С такими людьми и я встречался в далеких краях Сибири. Я понимал Костю — танкиста, плакавшего от боли, т. к., встретив их, и мне хотелось кричать и плакать. Но тем больше ценили подсоветские люди тех эмигрантов, кто не запачкал своего лица. Тем крепче становилась наша дружба и глубже уважение.

«Любить Россию для России». Умели ли мы, эмигранты, во всей своей массе называющие себя борцами против коммунизма, «любить Россию для России», или мы за самоваром, сохраненным в знак своей дани на алтарь патриотизма, за рюмкой водки, любили Россию для себя, представляя ее в боярском костюме, в жемчугах и парче, в золоченых хоромах! Не мечтали ли мы только о чинах, орденах, поместьях и положениях?
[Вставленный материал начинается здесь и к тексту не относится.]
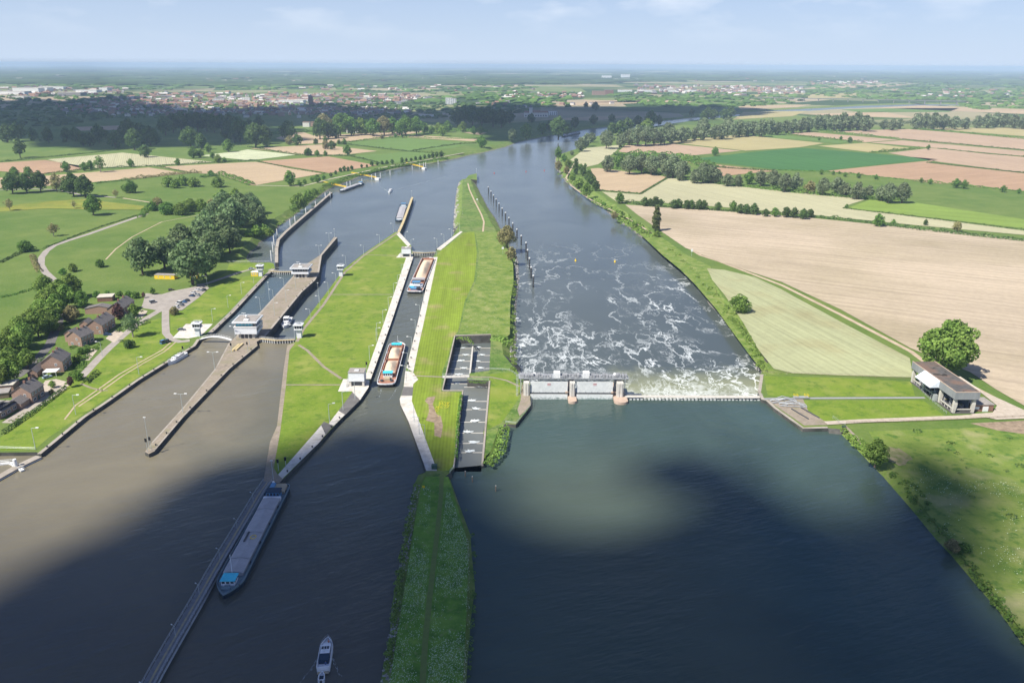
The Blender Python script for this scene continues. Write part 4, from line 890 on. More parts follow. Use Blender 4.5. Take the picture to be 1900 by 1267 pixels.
# scrub on the right river bank: many small clumps
def clumps(poly, n, r0, r1, kind, label, seed, name='scrub', cat='scrub', ls=.5, z=G-.2, kindstuff=True, per=26):
    rg = random.Random(seed); mb = MB(); W_ = [P(*p) for p in poly]; o0 = W_[0]
    pl = [(p[0], p[1]) for p in poly]; xs = [p[0] for p in pl]; ys = [p[1] for p in pl]; k = 0
    while k < n:
        x, y = rg.uniform(min(xs), max(xs)), rg.uniform(min(ys), max(ys))
        if not inpoly(x, y, pl): continue
        k += 1; c = P(x, y)-o0; r = rg.uniform(r0, r1)
        for _ in range(per):
            d = Vector((rg.gauss(0, 1), rg.gauss(0, 1), abs(rg.gauss(0, 1)))).normalized()
            leaf(mb, c+Vector((d.x*r, d.y*r, d.z*r*.7+z-G)), d, ls*r/1.5, rg)
    o = mb.build(name, LM[kind]); o.location = o0
    return tag(o, label, cat, None, 'stuff' if kindstuff else None)
clumps([(1036,322),(1060,335),(1110,372),(1170,405),(1212,440),(1180,432),(1110,383),(1050,338)], 60, 1.5, 4, 'bright', 'scrub on the right river bank near the bend', 4)
clumps([(1225,455),(1280,500),(1330,560),(1380,630),(1408,680),(1420,690),(1404,640),(1350,568),(1300,512),(1250,462)], 110, .6, 1.8, 'bright', 'weeds on the right bank of the weir pool', 5)
clumps([(1560,795),(1605,822),(1620,850),(1610,850),(1570,808)], 26, .8, 1.8, 'bright', 'bushes along the near right water edge', 6)
clumps([(1640,862),(1700,940),(1800,1060),(1900,1190),(1950,1230),(1850,1100),(1760,990),(1700,900)], 110, .5, 1.4, 'green', 'rough tufts along the near right bank', 7)
clumps([(1700,800),(1900,790),(1900,1000),(1760,900)], 16, .8, 2.0, 'dark', 'nettle clumps in the right pasture', 9, ls=.4)
clumps([(768,900),(752,980),(736,1080),(712,1260),(718,1260),(744,1080),(760,980),(776,895)], 90, .5, 1.1, 'bright', 'bushy fringe on the left of the spit', 11, ls=.6)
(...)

Не говорили ли многие из нас, что, когда вернутся, запорют потомков мужиков, второе поколение колхозников, за разбитый рояль, разграбленное имение, даже за пожары и насилия?

Как сказал мне профессор: Зло рождает зло. Преступление преступления, а месть — новое отмщение. Надо научиться любить Россию для России, и мне кажется, что я этому научился против всякой человеческой логики, не в дни эмиграции, в ряды которой я попал ребенком, а за одиннадцать страдных лет.

Надо стать непреклонным и непримиримым антикоммунистом, забыв партии, стремления и разделения. И мне кажется, что непременным и принципиальным антикоммунистом я стал именно там, встретившись одновременно и с палачом, и с рабом, с режимом и народом.